Etre ou ne pas être en télétravail. Telle est la question. Elle traverse aujourd’hui comme une évidence tous les bureaux, et seulement les bureaux, ne l’oublions pas, tant il s’agit là d’une controverse métaphysique de ronds-de-cuir. Dans les entreprises de l’économie dématérialisée, même les employés se sont volatilisés. Les couloirs sonnent le creux, les locaux ressemblent à des appartements témoins, les réunions en visioconférence ont tout de discussions entre Houston et la Lune, un rendez-vous à la machine à café nécessite un agenda.

L’âge de la télématique

Bien avant de devenir une obsession de tous les jours, le mot est arrivé subrepticement dans les colonnes du quotidien, le 13 décembre 1979. Gribouillé sur un bon vieux papier journal, il déboule à la dernière phrase d’un article d’Alain Faujas consacré à une innovation technologique, la télématique. Ce dernier terme est encore nébuleux, à l’époque. Il signifie, doit expliquer l’auteur, un « couplage, grâce au réseau téléphonique, d’ordinateurs que les utilisateurs peuvent consulter à distance grâce à un téléviseur ».

L’expression est sortie d’un rapport rendu en janvier 1978 au président Valéry Giscard d’Estaing par un haut fonctionnaire de renom, Simon Nora, et un jeune énarque de 27 ans, major de la promotion Léon-Blum et geek avant l’heure, Alain Minc. Sobrement baptisé « L’informatisation de la société », ce texte passe aujourd’hui pour une des premières tentatives en France de penser le monde numérique. S’il n’utilise pas le mot « télétravail », il en décrit déjà la réalité.
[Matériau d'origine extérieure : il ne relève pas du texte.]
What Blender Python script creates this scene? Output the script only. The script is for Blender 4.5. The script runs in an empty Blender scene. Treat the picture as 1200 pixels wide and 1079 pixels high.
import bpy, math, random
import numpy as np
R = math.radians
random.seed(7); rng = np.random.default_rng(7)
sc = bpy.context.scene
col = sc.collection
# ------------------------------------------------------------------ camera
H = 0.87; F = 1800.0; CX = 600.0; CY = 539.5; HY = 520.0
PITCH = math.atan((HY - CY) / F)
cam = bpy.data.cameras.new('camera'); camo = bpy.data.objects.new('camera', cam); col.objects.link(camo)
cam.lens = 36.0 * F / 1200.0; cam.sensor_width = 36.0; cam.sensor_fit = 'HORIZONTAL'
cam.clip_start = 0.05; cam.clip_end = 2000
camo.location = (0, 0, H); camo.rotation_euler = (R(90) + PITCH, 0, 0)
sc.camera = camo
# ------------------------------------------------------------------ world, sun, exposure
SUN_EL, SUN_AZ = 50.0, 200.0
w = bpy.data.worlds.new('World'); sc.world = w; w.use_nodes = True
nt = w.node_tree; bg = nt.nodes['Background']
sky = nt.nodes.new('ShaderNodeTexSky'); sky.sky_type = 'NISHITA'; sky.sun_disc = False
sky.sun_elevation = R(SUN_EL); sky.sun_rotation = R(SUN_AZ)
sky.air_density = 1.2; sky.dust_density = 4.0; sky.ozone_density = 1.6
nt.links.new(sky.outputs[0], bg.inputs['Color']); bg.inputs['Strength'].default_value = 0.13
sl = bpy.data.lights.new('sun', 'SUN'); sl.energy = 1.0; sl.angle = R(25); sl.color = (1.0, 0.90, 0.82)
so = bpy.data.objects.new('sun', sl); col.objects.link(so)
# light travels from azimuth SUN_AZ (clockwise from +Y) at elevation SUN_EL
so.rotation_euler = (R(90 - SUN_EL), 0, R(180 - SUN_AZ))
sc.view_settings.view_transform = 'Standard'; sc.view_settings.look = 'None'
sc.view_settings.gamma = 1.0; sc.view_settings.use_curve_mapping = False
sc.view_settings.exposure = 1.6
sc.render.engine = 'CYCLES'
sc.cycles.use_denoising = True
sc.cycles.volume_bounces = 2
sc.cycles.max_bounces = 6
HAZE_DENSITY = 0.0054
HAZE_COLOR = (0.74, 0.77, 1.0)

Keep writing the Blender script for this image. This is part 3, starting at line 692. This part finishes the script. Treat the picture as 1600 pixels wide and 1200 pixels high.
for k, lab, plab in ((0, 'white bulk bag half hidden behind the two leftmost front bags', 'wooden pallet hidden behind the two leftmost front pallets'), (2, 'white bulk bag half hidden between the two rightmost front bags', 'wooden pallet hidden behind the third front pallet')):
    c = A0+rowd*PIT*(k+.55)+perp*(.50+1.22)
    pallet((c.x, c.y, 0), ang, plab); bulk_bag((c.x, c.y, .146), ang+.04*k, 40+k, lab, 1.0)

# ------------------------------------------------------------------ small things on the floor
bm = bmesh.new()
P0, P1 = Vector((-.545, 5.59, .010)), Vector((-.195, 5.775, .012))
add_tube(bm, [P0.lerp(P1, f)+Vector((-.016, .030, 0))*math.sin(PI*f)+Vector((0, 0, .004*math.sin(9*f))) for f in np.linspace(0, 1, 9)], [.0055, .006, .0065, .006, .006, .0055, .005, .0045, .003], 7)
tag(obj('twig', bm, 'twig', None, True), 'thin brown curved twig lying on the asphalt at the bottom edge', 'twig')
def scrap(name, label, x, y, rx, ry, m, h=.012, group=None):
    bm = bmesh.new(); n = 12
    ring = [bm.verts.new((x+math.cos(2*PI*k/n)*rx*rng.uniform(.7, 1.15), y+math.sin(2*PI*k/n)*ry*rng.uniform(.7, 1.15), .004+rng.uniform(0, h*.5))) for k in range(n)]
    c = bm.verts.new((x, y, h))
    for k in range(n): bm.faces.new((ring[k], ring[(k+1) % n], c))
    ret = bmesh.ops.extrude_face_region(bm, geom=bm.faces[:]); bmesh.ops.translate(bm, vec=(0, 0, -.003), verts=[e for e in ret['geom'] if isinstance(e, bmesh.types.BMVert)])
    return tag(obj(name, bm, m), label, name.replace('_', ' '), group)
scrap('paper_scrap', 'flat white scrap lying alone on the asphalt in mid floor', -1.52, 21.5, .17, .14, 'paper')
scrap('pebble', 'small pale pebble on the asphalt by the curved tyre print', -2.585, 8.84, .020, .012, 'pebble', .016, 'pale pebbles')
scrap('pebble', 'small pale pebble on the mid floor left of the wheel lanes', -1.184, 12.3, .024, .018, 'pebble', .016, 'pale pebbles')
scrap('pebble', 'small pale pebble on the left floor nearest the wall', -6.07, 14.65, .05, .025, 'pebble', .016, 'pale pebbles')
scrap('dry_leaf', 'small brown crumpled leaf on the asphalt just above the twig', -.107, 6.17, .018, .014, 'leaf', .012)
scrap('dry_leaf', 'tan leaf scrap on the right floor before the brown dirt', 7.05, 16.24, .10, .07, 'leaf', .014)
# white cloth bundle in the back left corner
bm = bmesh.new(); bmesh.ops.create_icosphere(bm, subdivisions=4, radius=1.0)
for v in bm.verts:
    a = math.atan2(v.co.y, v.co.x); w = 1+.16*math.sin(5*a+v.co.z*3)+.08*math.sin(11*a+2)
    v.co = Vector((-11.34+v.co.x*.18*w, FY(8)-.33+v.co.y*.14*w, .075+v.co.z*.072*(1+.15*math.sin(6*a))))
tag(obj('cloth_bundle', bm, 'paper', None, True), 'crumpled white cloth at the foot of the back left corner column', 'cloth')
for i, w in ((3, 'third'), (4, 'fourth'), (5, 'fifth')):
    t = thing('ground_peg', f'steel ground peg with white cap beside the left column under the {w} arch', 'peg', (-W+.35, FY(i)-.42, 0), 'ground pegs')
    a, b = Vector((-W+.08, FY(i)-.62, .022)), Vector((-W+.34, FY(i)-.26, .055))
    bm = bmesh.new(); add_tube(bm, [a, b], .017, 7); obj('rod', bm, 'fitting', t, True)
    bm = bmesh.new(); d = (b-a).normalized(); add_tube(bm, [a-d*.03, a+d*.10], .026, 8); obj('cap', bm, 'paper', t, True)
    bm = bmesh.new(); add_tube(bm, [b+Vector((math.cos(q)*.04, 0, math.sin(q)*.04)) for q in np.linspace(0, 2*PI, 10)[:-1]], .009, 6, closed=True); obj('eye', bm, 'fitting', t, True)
La télématique inaugure l’âge du Minitel, dont les premiers terminaux seront testés en 1980, et lancés sur le marché par les PTT en 1982. Le concept enferme des applications encore très floues. On pressent simplement que le transport massif de données par des câbles informatiques sur de longues distances est lourd de chamboulements pratiques. On hume vaguement la révolution en gestation. « Rêvons », écrit l’auteur en imaginant un PDG pilotant ses salariés à distance depuis un terminal d’ordinateur.